3. The Black Eyed Peas – Boom Boom Pow

2. Lady GaGa – Poker Face

1. The Black Eyed Peas – I Gotta Feeling

This site has a listing of the top 10. All of the top 10 are very recent hit songs. Even Kesha made it on the list!

How does that happen? Perhaps the growth rate of itunes is so rapid that the newest hits are automatically the best selling ever. Perhaps the buying public are teenagers and they listen to these songs the most. Perhaps in ten or twenty years we will hear Tik Tok on the radio and think back to the good old days when music was good!

A fallout of the digital age is the shrinkage of time between fads. A decade or so back, movies used to run for several weeks. 100-day runs were reasonably common. These days the movie has gone to TV and DVD within 100 days.
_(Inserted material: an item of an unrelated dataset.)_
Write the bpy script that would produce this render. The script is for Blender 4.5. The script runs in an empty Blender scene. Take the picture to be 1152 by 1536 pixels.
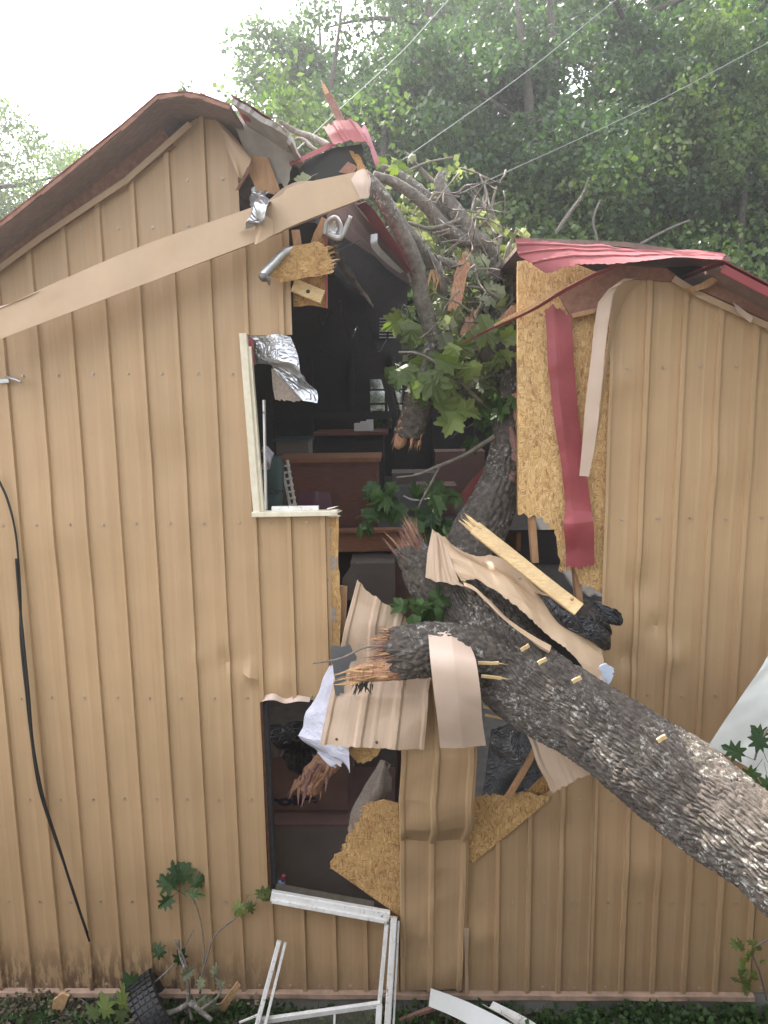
import bpy, math, random
import numpy as np
from mathutils import Vector, Matrix, Quaternion

# ------------------------------------------------------------------ scene, camera, light
S = bpy.context.scene
COL = S.collection
rnd = random.Random(7)
nr = np.random.default_rng(7)
R = math.radians

PITCH, YAW, ROLL, DIST, EYE, FPX = 0.16359, 0.02589, -0.0140, 5.0634, 4.4387, 1154.0
cp, sp = math.cos(PITCH), math.sin(PITCH)
FW = Vector((-math.sin(YAW) * cp, math.cos(YAW) * cp, -sp))
RT0 = Vector((math.cos(YAW), math.sin(YAW), 0))
UP0 = RT0.cross(FW)
RT = RT0 * math.cos(ROLL) + UP0 * math.sin(ROLL)
UP = -RT0 * math.sin(ROLL) + UP0 * math.cos(ROLL)
CAM = Vector((0, -DIST, EYE))

cd = bpy.data.cameras.new('camera')
cam = bpy.data.objects.new('camera', cd)
COL.objects.link(cam)
m = Matrix((RT, UP, -FW)).transposed().to_4x4()
m.translation = CAM
cam.matrix_world = m
cd.sensor_fit = 'VERTICAL'
cd.sensor_height = 36
cd.lens = 36 * FPX / 1536
cd.clip_end = 800
cd.clip_start = 0.05
S.camera = cam

SUN_EL, SUN_AZ = R(50), R(-34)          # azimuth measured from +Y towards +X
w = bpy.data.worlds.new('World')
S.world = w
w.use_nodes = True
wn = w.node_tree
sky = wn.nodes.new('ShaderNodeTexSky')
sky.sky_type = 'NISHITA'
sky.sun_disc = False
sky.sun_elevation = SUN_EL
sky.sun_rotation = SUN_AZ
sky.air_density = 1.0
sky.dust_density = 3.0
sky.ozone_density = 1.0
tcw = wn.nodes.new('ShaderNodeTexCoord')
cln = wn.nodes.new('ShaderNodeTexNoise')
cln.inputs['Scale'].default_value = 1.6
cln.inputs['Detail'].default_value = 5
wn.links.new(tcw.outputs['Generated'], cln.inputs['Vector'])
clr = wn.nodes.new('ShaderNodeValToRGB')
clr.color_ramp.elements[0].position, clr.color_ramp.elements[1].position = .35, .65
clr.color_ramp.elements[0].color = (.22, .22, .22, 1)
clr.color_ramp.elements[1].color = (.60, .60, .60, 1)
wn.links.new(cln.outputs[0], clr.inputs[0])
mxw = wn.nodes.new('ShaderNodeMix')
mxw.data_type = 'RGBA'
mxw.inputs[7].default_value = (8.5, 8.0, 7.4, 1)       # sunlit thin cloud
wn.links.new(clr.outputs[0], mxw.inputs[0])
wn.links.new(sky.outputs[0], mxw.inputs[6])
wn.links.new(mxw.outputs[2], wn.nodes['Background'].inputs[0])
wn.nodes['Background'].inputs[1].default_value = 0.15

sd = bpy.data.lights.new('sun', 'SUN')
sd.energy = 3.0
sd.angle = R(0.6)
sd.color = (1, 0.95, 0.87)
sun = bpy.data.objects.new('sun', sd)
COL.objects.link(sun)
sv = Vector((math.sin(SUN_AZ) * math.cos(SUN_EL), math.cos(SUN_AZ) * math.cos(SUN_EL), math.sin(SUN_EL)))
sun.rotation_euler = sv.to_track_quat('Z', 'Y').to_euler()
sun.location = sv * 40

S.view_settings.view_transform = 'Standard'
S.view_settings.look = 'None'
S.view_settings.gamma = 1
S.view_settings.use_curve_mapping = False
S.view_settings.exposure = 2.2
try:
    S.cycles.max_bounces = 7
    S.cycles.diffuse_bounces = 4
    S.cycles.transparent_max_bounces = 6
    S.cycles.use_denoising = True
except Exception:
    pass


# ------------------------------------------------------------------ helpers
def ray(px, py):
    return FW + RT * ((px - 576) / FPX) - UP * ((py - 768) / FPX)


def P(px, py, Y=0.0):
    """point of the place that stands at distance Y behind the wall face"""
    d = ray(px, py)
    return CAM + d * ((Y + DIST) / d.y)


def PZ(px, py, z):
    d = ray(px, py)
    return CAM + d * ((z - EYE) / d.z)


def scale_at(px, py, Y):
    d = ray(px, py)
    return FPX / ((Y + DIST) / d.y)


def X(px, py):
    return P(px, py).x


def Z(px, py):
    return P(px, py).z


def tag(o, label=None, cat=None, group=None, kind=None):
    if label: o['label'] = label
    if cat: o['category'] = cat
    if group: o['group'] = group
    if kind: o['kind'] = kind
    return o


def empty(name, loc, label=None, cat=None, group=None, kind=None):
    o = bpy.data.objects.new(name, None)
    COL.objects.link(o)
    o.location = loc
    o.empty_display_size = 0.1
    return tag(o, label, cat, group, kind)


def obj(name, me, mat=None, parent=None):
    o = bpy.data.objects.new(name, me)
    COL.objects.link(o)
    if mat is not None and not me.materials:
        me.materials.append(mat)
    if parent is not None:
        o.parent = parent
        o.matrix_parent_inverse = Matrix.Translation(parent.location).inverted() if parent.parent is None else Matrix.Identity(4)
    return o


def mesh(name, V, F, smooth=False, uv=None):
    """V (n,3); F list of lists or (m,k) array; uv per vertex"""
    me = bpy.data.meshes.new(name)
    V = np.asarray(V, dtype=np.float32).reshape(-1, 3)
    if isinstance(F, np.ndarray):
        k = F.shape[1]
        me.vertices.add(len(V))
        me.vertices.foreach_set('co', V.ravel())
        me.loops.add(F.size)
        me.loops.foreach_set('vertex_index', F.astype(np.int32).ravel())
        me.polygons.add(len(F))
        me.polygons.foreach_set('loop_start', np.arange(0, F.size, k, dtype=np.int32))
        me.polygons.foreach_set('loop_total', np.full(len(F), k, dtype=np.int32))
        me.update(calc_edges=True)
    else:
        me.from_pydata(V.tolist(), [], F)
    if uv is not None:
        uv = np.asarray(uv, dtype=np.float32)
        li = np.empty(len(me.loops), dtype=np.int32)
        me.loops.foreach_get('vertex_index', li)
        lay = me.uv_layers.new(name='UVMap')
        lay.data.foreach_set('uv', uv[li].ravel())
    if smooth:
        me.polygons.foreach_set('use_smooth', np.ones(len(me.polygons), dtype=bool))
    me.update()
    return me


class MB:
    """collects simple solids into one mesh"""
    def __init__(s):
        s.V, s.F = [], []

    def add(s, V, F):
        n = len(s.V)
        s.V += [tuple(v) for v in V]
        s.F += [[i + n for i in f] for f in F]
        return s

    def box(s, lo, hi, rot=None, c=0.0):
        lo, hi = Vector(lo), Vector(hi)
        ce, h = (lo + hi) / 2, (hi - lo) / 2
        V = []
        for sx in (-1, 1):
            for sy in (-1, 1):
                for sz in (-1, 1):
                    v = Vector((sx * h.x, sy * h.y, sz * h.z))
                    if rot is not None: v = rot @ v
                    V.append(ce + v)
        return s.add(V, [[0, 1, 3, 2], [4, 6, 7, 5], [0, 4, 5, 1], [2, 3, 7, 6], [0, 2, 6, 4], [1, 5, 7, 3]])

    def beam(s, p0, p1, wd, th, up=(0, -1, 0), ch=0.12, cuts=3, jit=0.0):
        """bar from p0 to p1: wd across, th along up; chamfered edges"""
        p0, p1, up = Vector(p0), Vector(p1), Vector(up)
        d = (p1 - p0).normalized()
        a = d.cross(up).normalized()
        b = a.cross(d).normalized()
        c = min(wd, th) * ch
        hw, ht = wd / 2, th / 2
        prof = [(-hw + c, -ht), (hw - c, -ht), (hw, -ht + c), (hw, ht - c), (hw - c, ht), (-hw + c, ht), (-hw, ht - c), (-hw, -ht + c)]
        V, F = [], []
        for i in range(cuts + 1):
            q = p0.lerp(p1, i / cuts)
            jx, jy = rnd.uniform(-jit, jit), rnd.uniform(-jit, jit)
            for x, y in prof:
                V.append(q + a * (x + jx) + b * (y + jy))
        for i in range(cuts):
            for k in range(8):
                F.append([i * 8 + k, i * 8 + (k + 1) % 8, i * 8 + 8 + (k + 1) % 8, i * 8 + 8 + k])
        F.append(list(range(7, -1, -1)))
        F.append([cuts * 8 + k for k in range(8)])
        return s.add(V, F)

    def shard(s, p, d, L, r):
        d = Vector(d).normalized()
        a = d.orthogonal().normalized()
        a.rotate(Quaternion(d, rnd.uniform(0, 6.28)))
        b = d.cross(a)
        p = Vector(p)
        f = rnd.uniform(0.35, 0.7)
        V = [p + a * r, p + b * r * f, p - a * r, p - b * r * f]
        q = p + d * L * 0.55 + a * rnd.uniform(-.3, .3) * r
        V += [q + a * r * .7, q + b * r * f * .6, q - a * r * .7, q - b * r * f * .6, p + d * L + a * rnd.uniform(-.6, .6) * r]
        F = [[3, 2, 1, 0], [0, 1, 5, 4], [1, 2, 6, 5], [2, 3, 7, 6], [3, 0, 4, 7], [4, 5, 8], [5, 6, 8], [6, 7, 8], [7, 4, 8]]
        return s.add(V, F)

    def build(s, name, mat, parent=None, smooth=False):
        return obj(name, mesh(name, s.V, s.F, smooth), mat, parent)


def hash3(ix, iy, iz, seed):
    h = (ix.astype(np.int64) * 374761393 + iy.astype(np.int64) * 668265263 + iz.astype(np.int64) * 2147483647 + seed * 974711) & 0xFFFFFFFF
    h = ((h ^ (h >> 13)) * 1274126177) & 0xFFFFFFFF
    h = ((h ^ (h >> 16)) * 2246822519) & 0xFFFFFFFF
    return ((h ^ (h >> 15)) & 0xFFFFFF) / float(0xFFFFFF)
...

The rare blockbuster like Avatar plays for a couple of months. Part of the reason for this is the explosion in available media for consumption. The Economist has got the data deluge on its cover this week (have not read it yet). So there is utter fragmentation of the viewing public. Niches have become easier to fill. For example, smaller movie theaters don’t mind showing offbeat movies that appeal to smaller audiences as compared to the larger auditoria. Equally it is rare for a “cross-cultural” movie (or album or book or …). Perhaps the Black Eyed Peas and Avatar are examples of these breakout cultural examples?